On 07/17/2014 02:36 AM, Austin S Hemmelgarn wrote:
On 07/16/2014 01:07 PM, Gordan Bobic wrote:
On 2014-07-16 16:08, Austin S Hemmelgarn wrote:
Hyper-Threading shares a lot more than just the FPU between threads,
IIRC the only thing in HT that isn't potentially shared is the
registers, so unless the OS is built to schedule intelligently,
performance on a HT cpu can be really terrible.

The throughput should always go up in the general case. Under
a saturating MySQL load it goes up about 10-15%, for example.
The reason HT helps is 2-fold:

1) It reduces the number of context switches because two
contexts are handled by the hardware at the same time

2) It improves benefits from CPU caches. Data in RAM is very
far away, and you don't want the CPU to sit idle while the MCH
is fetching it. While this is happening, if you have another
thread pre-loaded and ready to execute, you can check if the data
that threads requires is already in the cache, and if it is,
run it.

I'm just trying point out that HT is a less efficient solution than for
example SMT on a UltraSPARC T1.

Sure it is, but SPARC performance is do dire to begin with that in reality it doesn't really matter.

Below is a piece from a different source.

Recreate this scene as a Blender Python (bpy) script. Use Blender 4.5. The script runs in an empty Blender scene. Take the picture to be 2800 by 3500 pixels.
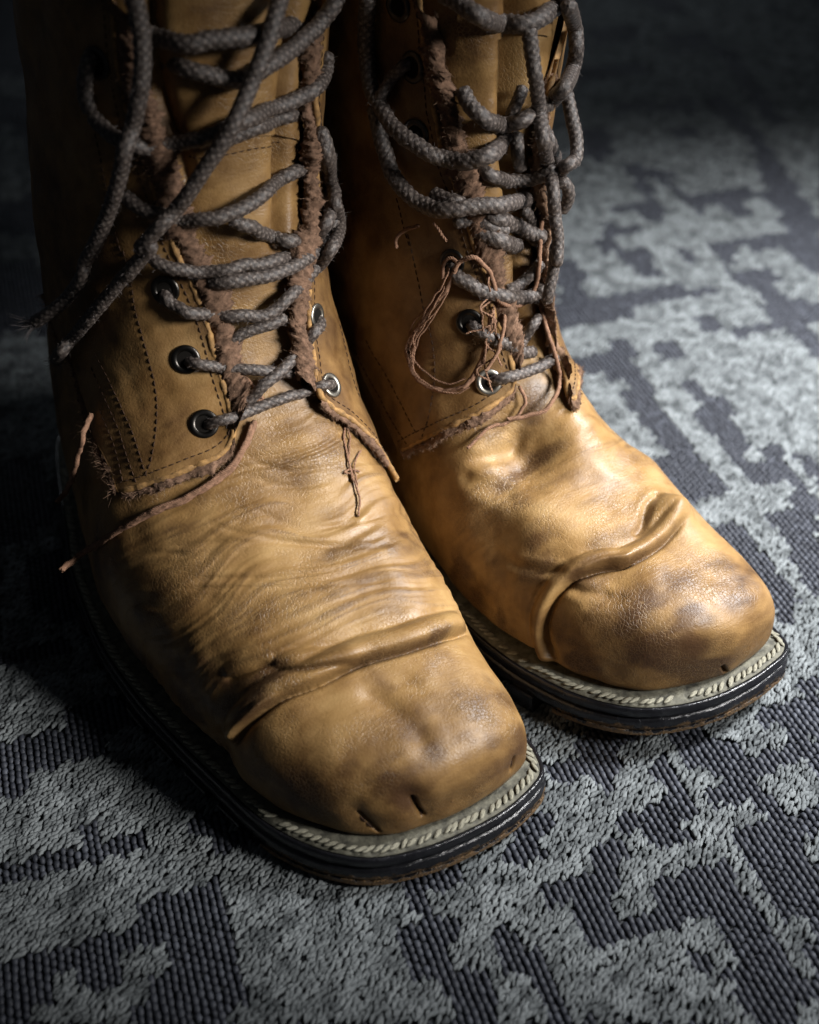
import bpy, math, random
import numpy as np
from mathutils import Vector
from mathutils.bvhtree import BVHTree

rad = math.radians
scene = bpy.context.scene
C = scene.collection

# ------------------------------------------------------------------ camera
FPX, PITCH, CAMH = 4200.0, rad(40.0), 0.34      # focal length in photo pixels (2800 x 3500), pitch, height
cam_d = bpy.data.cameras.new('camera')
cam = bpy.data.objects.new('camera', cam_d); C.objects.link(cam)
cam.location = (0, 0, CAMH); cam.rotation_euler = (rad(90) - PITCH, 0, 0)
cam_d.sensor_fit = 'VERTICAL'; cam_d.sensor_height = 36.0; cam_d.sensor_width = 36.0
cam_d.lens = FPX / 3500.0 * 36.0
cam_d.clip_start = 0.01; cam_d.clip_end = 50
cam_d.dof.use_dof = True; cam_d.dof.focus_distance = 0.415; cam_d.dof.aperture_fstop = 7.0
scene.camera = cam

# ------------------------------------------------------------------ world and lamps
w = bpy.data.worlds.new('World'); scene.world = w; w.use_nodes = True
w.node_tree.nodes['Background'].inputs[0].default_value = (0.55, 0.62, 0.72, 1)
w.node_tree.nodes['Background'].inputs[1].default_value = 0.030

def lamp(name, kind, loc, target, energy, color, **kw):
    d = bpy.data.lights.new(name, kind); d.energy = energy; d.color = color
    for k, v in kw.items(): setattr(d, k, v)
    o = bpy.data.objects.new(name, d); C.objects.link(o); o.location = loc
    o.rotation_euler = (Vector(target) - Vector(loc)).to_track_quat('-Z', 'Y').to_euler()
    return o
lamp('key_lamp', 'SPOT', (0.66, 0.52, 0.74), (0.260, 0.45, 0.0), 205, (0.97, 0.98, 1.0),
     spot_size=rad(42), spot_blend=1.0, shadow_soft_size=0.12)
lamp('second_lamp', 'SPOT', (0.44, 0.13, 0.37), (-0.015, 0.330, 0.078), 37, (1.0, 0.985, 0.965),  # added spot that brightens the boots, mostly the left, from front right
     spot_size=rad(33), spot_blend=1.0, shadow_soft_size=0.09)
lamp('back_lamp', 'SPOT', (-0.05, 1.75, 0.95), (0.02, 1.05, 0.0), 12, (0.85, 0.93, 1.0),  # added spot from behind, only lifts the far rug a little
     spot_size=rad(46), spot_blend=1.0, shadow_soft_size=0.10)

vs = scene.view_settings
vs.view_transform = 'Standard'; vs.look = 'None'; vs.gamma = 1.0; vs.exposure = 0.0
vs.use_curve_mapping = False
scene.cycles.max_bounces = 5; scene.cycles.diffuse_bounces = 3; scene.cycles.glossy_bounces = 3
scene.cycles.use_denoising = True

random.seed(7); RNG = np.random.default_rng(11)

# ------------------------------------------------------------------ reading points off the photograph
CROPS = {'c1': (0, 0, 1725/1400), 'c2': (1100, 0, 1725/1100), 'c3': (0, 800, 1725/1400), 'c4': (1100, 800, 1725/1300),
         'c5': (200, 1800, 1725/1700), 'c6': (1500, 1500, 1725/1300), 'c7': (0, 2500, 1725/1400), 'c8': (1400, 2500, 1725/1400),
         'r1': (1900, 200, 1725/900), 'r2': (1800, 1000, 1.725), 'r3': (2000, 2200, 1725/800), 'r4': (1300, 2800, 1725/800),
         'r5': (0, 2200, 1725/900), 'r6': (0, 0, 755/350), 'D': (0, 0, 1725/2800)}
def ph(crop, x, y):
    o = CROPS[crop]; return o[0] + x/o[2], o[1] + y/o[2]
CP, SP = math.cos(PITCH), math.sin(PITCH)
EYE = np.array([0, 0, CAMH])
def ray(px, py):
    x = (px-1400)/FPX; y = -(py-1750)/FPX
    return np.array([x, CP + y*SP, -SP + y*CP])
def ground(px, py, z=0.0):
    d = ray(px, py); return EYE + d*((z-CAMH)/d[2])

# ------------------------------------------------------------------ small maths helpers
def pchip(x, y):
    x = np.asarray(x, float); y = np.asarray(y, float)
    h = np.diff(x); dl = np.diff(y)/h
    m = np.zeros_like(y); m[0] = dl[0]; m[-1] = dl[-1]
    for i in range(1, len(x)-1):
        if dl[i-1]*dl[i] > 0:
            w1 = 2*h[i]+h[i-1]; w2 = h[i]+2*h[i-1]
            m[i] = (w1+w2)/(w1/dl[i-1]+w2/dl[i])
    def f(q):
        q = np.clip(np.asarray(q, float), x[0], x[-1])
        i = np.clip(np.searchsorted(x, q, side='right')-1, 0, len(x)-2)
        t = (q-x[i])/h[i]; t2 = t*t; t3 = t2*t
        return ((2*t3-3*t2+1)*y[i] + (t3-2*t2+t)*h[i]*m[i] + (-2*t3+3*t2)*y[i+1] + (t3-t2)*h[i]*m[i+1])
    return f
def smoothstep(a, b, x):
    t = np.clip((x-a)/(b-a), 0, 1); return t*t*(3-2*t)
def _hash(ix, iy, iz, seed):
    n = (ix.astype(np.int64)*374761393 + iy.astype(np.int64)*668265263 + iz.astype(np.int64)*1274126177 + seed*974634541) & 0x7fffffff
    n = ((n ^ (n >> 13))*1274126177) & 0x7fffffff
    n = (n ^ (n >> 16)) & 0xffff
    return n/32767.5 - 1.0
def vnoise(p, seed=0):
    p = np.asarray(p, float); i = np.floor(p).astype(np.int64); f = p-i; f = f*f*f*(f*(f*6-15)+10)
    out = 0
    for dx in (0, 1):
        for dy in (0, 1):
            for dz in (0, 1):
                wgt = (f[..., 0] if dx else 1-f[..., 0])*(f[..., 1] if dy else 1-f[..., 1])*(f[..., 2] if dz else 1-f[..., 2])
                out = out + wgt*_hash(i[..., 0]+dx, i[..., 1]+dy, i[..., 2]+dz, seed)
    return out
def fbm(p, seed=0, oct=4, gain=.5):
    a = 1.0; s = 0; q = np.asarray(p, float)
    for k in range(oct):
        s = s + a*vnoise(q, seed+k*17); q = q*2.03; a *= gain
    return s
def catmull(P, step):
    P = np.asarray(P, float)
    Q = np.vstack([2*P[0]-P[1], P, 2*P[-1]-P[-2]]); out = []
    for i in range(1, len(Q)-2):
        p0, p1, p2, p3 = Q[i-1:i+3]
        n = max(4, int(np.linalg.norm(p2-p1)/step*2))
        t = np.linspace(0, 1, n, endpoint=False)[:, None]
        out.append(.5*((2*p1)+(-p0+p2)*t+(2*p0-5*p1+4*p2-p3)*t*t+(-p0+3*p1-3*p2+p3)*t**3))
    out = np.vstack(out+[Q[-2:-1]])
    L = np.concatenate([[0], np.cumsum(np.linalg.norm(np.diff(out, axis=0), axis=1))])
    n = max(3, int(L[-1]/step)+1); s = np.linspace(0, L[-1], n)
    return np.stack([np.interp(s, L, out[:, k]) for k in range(out.shape[1])], 1)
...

Also, I don't entirely agree with either of your points:
1. Would be great, except that for 2-way HT you still have at-least 4
different states things could be in context-wise (even ignoring
interrupt and SMM contexts and different contexts for each individual
process), and any time it transitions between states, both threads get
stopped.

2. Would also be great, except that the L1-cache is shared between the
multiple threads on a given core (on AMD's bulldozer processors, each
'core' gets it's own L1-cache, and the L2 and L3 are shared).

I was never making the comparison between Intel and AMD implementations, I was pointing out why having HT enabled improves performance over not having it, for the same number of cores.

In general, most up-to-date OSes do a decent job of handling HT, but
most of them (especially Windows and Solaris) still leave a lot to be
desired.

It varies with different load profiles, too, even if the same application stack is used.